Revenons en aux recettes. Bien que le levier fiscal (la TFB) soit le seul actionnable, augmenter le taux de la TFB serait déraisonnable car il est déjà parmi les plus élevés de la Seine Saint Denis et ne ferait que contribuer à appauvrir encore un peu plus de nombreux Montreuillois.

Cette décision serait aussi mal comprise par les habitants au regard de l’état de saleté de la ville ou de la vétusté des voiries par endroits. En effet, pourquoi payer plus d’impôt alors que le cadre de vie n’est toujours pas à la hauteur ?

Le seule solution économiquement viable pour Montreuil est déjà de changer de paradigme.

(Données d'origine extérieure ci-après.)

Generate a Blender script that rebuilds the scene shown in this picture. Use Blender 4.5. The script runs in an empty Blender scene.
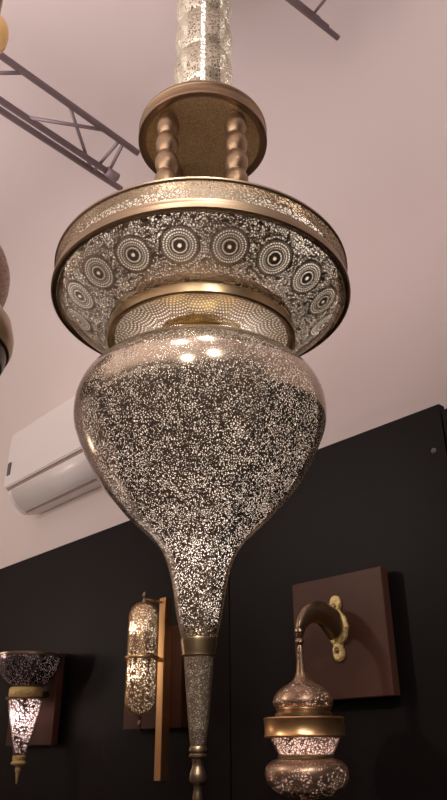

Pour le dire autrement, Montreuil a besoin de nouveaux contribuables. C’est une réalité qu’il faut savoir exprimer. A défaut, la seule stratégie sera d’essayer de justifier l’état des finances de la ville en reportant sur la responsabilité sur l’Etat. Stratégie peu crédible et qui sur le fond ne résoudra rien à terme.

L’Ile de France est une zone très tendue en matière de logements, l’effort doit donc être collectif. Construire n’est pas non plus synonyme de bétonisation dés lors que le projets sont encadrés pour garantir la qualité environnementale et la qualité d’usage.

A l’heure où se multiplient des projets d’écoquartiers et que la préoccupation écologique est dans tous les esprits, Montreuil devrait s’inscrire dans cette réflexion tout en ayant bien évidement à cœur de conserver la diversité de sa population en mixant réellement les différents types de logements sociaux lors des opérations.

Voilà, j’espère vous avoir ainsi apporté quelques éclaircissements sur la situation financière de Montreuil au delà de la ville idéale qui nous est donnée à voir au travers de tweets d’élus ou d’articles du journal municipal.